Given information ▸

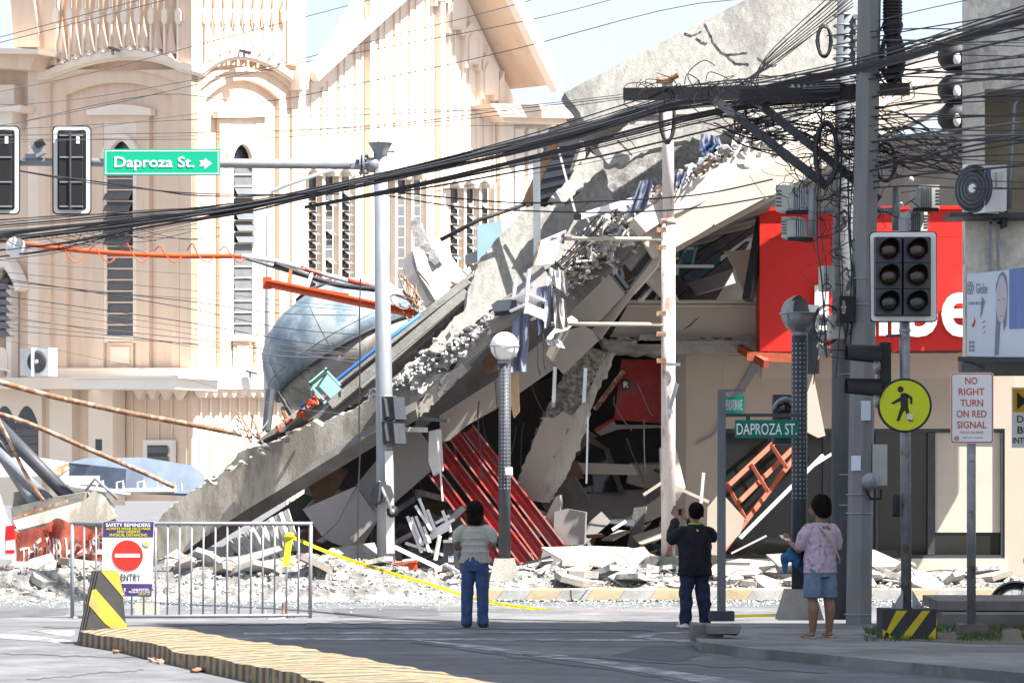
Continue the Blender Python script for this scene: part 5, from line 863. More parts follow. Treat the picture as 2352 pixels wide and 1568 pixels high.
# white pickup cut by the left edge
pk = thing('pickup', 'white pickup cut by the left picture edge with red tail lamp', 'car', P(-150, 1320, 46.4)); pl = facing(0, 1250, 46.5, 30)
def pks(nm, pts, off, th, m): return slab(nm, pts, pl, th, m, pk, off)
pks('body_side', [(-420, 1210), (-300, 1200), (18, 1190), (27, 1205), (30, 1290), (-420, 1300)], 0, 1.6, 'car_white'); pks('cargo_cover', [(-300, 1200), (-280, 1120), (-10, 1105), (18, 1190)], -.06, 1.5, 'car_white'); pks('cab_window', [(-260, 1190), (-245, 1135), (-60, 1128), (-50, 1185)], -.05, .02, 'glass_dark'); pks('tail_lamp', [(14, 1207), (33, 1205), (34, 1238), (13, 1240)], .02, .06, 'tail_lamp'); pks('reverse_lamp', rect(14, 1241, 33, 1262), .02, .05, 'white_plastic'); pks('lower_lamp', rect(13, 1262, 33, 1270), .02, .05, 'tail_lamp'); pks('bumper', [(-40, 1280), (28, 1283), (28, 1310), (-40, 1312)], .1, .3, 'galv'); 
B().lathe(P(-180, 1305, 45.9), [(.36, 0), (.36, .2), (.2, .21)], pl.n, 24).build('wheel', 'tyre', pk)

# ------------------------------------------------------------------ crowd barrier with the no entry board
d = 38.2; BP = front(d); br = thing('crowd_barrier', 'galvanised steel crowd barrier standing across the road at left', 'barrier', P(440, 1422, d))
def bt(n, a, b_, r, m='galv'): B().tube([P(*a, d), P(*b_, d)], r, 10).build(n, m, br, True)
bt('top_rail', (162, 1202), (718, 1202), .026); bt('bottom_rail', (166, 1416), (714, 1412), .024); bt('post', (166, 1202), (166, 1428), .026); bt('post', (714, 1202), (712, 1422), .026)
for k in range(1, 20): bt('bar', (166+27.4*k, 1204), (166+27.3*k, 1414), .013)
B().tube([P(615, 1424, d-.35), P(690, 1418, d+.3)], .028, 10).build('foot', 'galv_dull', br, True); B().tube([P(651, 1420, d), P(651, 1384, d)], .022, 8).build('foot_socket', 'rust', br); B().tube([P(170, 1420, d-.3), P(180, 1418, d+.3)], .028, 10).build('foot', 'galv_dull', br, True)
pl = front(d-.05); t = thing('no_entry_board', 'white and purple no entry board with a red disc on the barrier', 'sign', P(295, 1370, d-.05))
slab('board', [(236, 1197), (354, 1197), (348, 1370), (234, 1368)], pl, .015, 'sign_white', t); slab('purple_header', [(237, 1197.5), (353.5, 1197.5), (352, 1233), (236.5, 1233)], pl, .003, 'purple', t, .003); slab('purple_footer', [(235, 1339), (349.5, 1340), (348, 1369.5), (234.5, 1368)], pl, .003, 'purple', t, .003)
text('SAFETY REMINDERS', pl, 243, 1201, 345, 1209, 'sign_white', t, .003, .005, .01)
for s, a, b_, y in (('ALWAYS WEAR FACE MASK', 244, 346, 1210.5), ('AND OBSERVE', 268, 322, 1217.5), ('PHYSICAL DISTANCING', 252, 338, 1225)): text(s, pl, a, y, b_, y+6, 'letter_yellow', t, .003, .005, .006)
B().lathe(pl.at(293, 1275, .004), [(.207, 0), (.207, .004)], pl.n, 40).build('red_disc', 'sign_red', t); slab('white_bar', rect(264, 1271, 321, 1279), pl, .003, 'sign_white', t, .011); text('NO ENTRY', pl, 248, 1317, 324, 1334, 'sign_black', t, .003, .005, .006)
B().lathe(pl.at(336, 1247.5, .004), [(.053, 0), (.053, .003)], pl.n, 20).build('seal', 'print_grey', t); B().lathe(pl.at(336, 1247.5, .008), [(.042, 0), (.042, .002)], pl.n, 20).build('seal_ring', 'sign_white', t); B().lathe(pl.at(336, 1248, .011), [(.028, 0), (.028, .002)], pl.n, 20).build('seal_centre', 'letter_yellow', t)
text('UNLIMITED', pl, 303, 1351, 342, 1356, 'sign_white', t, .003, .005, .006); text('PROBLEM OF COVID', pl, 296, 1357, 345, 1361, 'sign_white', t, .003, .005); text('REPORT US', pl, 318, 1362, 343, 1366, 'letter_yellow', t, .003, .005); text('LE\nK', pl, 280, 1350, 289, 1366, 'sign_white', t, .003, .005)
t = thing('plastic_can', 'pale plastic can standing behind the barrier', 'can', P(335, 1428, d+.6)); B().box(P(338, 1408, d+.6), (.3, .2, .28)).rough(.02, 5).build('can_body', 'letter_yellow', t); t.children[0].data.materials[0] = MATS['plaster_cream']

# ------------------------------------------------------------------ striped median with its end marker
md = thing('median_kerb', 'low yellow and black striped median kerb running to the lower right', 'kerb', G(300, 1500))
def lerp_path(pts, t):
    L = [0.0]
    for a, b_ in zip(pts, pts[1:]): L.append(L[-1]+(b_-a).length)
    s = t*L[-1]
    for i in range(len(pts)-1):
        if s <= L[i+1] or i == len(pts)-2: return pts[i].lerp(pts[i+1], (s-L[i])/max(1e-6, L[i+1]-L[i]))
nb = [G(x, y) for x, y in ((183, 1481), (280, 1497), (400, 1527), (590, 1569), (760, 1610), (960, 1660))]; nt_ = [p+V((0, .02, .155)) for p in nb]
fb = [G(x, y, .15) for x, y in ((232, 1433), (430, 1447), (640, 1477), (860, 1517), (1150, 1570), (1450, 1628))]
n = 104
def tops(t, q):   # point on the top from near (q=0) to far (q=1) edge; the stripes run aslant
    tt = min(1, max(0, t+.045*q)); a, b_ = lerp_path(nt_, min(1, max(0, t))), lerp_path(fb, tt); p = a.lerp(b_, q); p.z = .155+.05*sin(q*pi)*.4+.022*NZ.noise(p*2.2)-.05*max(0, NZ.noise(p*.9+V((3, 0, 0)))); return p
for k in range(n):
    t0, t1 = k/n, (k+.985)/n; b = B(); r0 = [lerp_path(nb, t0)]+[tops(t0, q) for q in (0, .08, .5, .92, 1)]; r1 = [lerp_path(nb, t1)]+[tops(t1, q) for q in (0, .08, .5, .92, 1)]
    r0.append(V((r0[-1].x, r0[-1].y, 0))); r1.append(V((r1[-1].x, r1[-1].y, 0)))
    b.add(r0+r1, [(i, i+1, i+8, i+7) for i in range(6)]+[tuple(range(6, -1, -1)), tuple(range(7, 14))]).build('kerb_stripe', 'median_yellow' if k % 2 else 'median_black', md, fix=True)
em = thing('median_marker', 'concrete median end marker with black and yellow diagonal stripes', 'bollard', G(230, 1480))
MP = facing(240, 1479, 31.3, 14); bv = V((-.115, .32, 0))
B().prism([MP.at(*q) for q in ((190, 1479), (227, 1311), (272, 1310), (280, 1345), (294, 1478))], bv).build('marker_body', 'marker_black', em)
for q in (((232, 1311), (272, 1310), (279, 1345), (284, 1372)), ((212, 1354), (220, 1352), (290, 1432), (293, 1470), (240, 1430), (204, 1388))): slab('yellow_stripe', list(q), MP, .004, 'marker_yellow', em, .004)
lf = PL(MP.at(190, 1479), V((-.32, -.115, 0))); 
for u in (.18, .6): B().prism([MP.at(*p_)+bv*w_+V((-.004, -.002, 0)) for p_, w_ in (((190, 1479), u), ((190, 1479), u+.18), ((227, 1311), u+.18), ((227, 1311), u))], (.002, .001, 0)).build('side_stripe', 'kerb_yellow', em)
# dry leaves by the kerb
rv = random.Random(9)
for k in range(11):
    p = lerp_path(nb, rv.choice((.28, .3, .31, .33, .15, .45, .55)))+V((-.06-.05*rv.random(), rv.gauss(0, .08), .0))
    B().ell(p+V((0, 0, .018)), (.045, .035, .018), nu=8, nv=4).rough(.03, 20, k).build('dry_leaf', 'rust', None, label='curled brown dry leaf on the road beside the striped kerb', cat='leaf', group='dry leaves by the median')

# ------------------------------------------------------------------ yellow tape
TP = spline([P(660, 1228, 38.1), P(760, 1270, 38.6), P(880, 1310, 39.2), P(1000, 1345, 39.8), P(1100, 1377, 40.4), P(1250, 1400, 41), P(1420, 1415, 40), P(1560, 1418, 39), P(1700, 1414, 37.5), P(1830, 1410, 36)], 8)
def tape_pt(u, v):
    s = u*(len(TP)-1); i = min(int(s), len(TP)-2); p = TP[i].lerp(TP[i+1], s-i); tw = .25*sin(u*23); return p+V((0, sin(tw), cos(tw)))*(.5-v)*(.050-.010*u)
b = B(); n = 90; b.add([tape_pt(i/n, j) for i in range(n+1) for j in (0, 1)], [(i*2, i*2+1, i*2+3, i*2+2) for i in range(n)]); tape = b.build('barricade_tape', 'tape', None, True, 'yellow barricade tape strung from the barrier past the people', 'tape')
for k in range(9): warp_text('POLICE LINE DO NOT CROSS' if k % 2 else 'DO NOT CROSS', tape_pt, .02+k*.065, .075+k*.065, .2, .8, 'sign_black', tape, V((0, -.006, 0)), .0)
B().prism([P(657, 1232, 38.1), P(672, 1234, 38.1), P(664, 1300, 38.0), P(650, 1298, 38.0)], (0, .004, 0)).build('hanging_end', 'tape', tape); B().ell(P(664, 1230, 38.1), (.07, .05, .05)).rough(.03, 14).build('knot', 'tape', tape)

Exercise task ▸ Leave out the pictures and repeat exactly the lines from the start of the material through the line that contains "24).build('wheel', 'tyre', pk)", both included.

Output for this exercise ▸
Continue the Blender Python script for this scene: part 5, from line 863. More parts follow. Treat the picture as 2352 pixels wide and 1568 pixels high.
# white pickup cut by the left edge
pk = thing('pickup', 'white pickup cut by the left picture edge with red tail lamp', 'car', P(-150, 1320, 46.4)); pl = facing(0, 1250, 46.5, 30)
def pks(nm, pts, off, th, m): return slab(nm, pts, pl, th, m, pk, off)
pks('body_side', [(-420, 1210), (-300, 1200), (18, 1190), (27, 1205), (30, 1290), (-420, 1300)], 0, 1.6, 'car_white'); pks('cargo_cover', [(-300, 1200), (-280, 1120), (-10, 1105), (18, 1190)], -.06, 1.5, 'car_white'); pks('cab_window', [(-260, 1190), (-245, 1135), (-60, 1128), (-50, 1185)], -.05, .02, 'glass_dark'); pks('tail_lamp', [(14, 1207), (33, 1205), (34, 1238), (13, 1240)], .02, .06, 'tail_lamp'); pks('reverse_lamp', rect(14, 1241, 33, 1262), .02, .05, 'white_plastic'); pks('lower_lamp', rect(13, 1262, 33, 1270), .02, .05, 'tail_lamp'); pks('bumper', [(-40, 1280), (28, 1283), (28, 1310), (-40, 1312)], .1, .3, 'galv'); 
B().lathe(P(-180, 1305, 45.9), [(.36, 0), (.36, .2), (.2, .21)], pl.n, 24).build('wheel', 'tyre', pk)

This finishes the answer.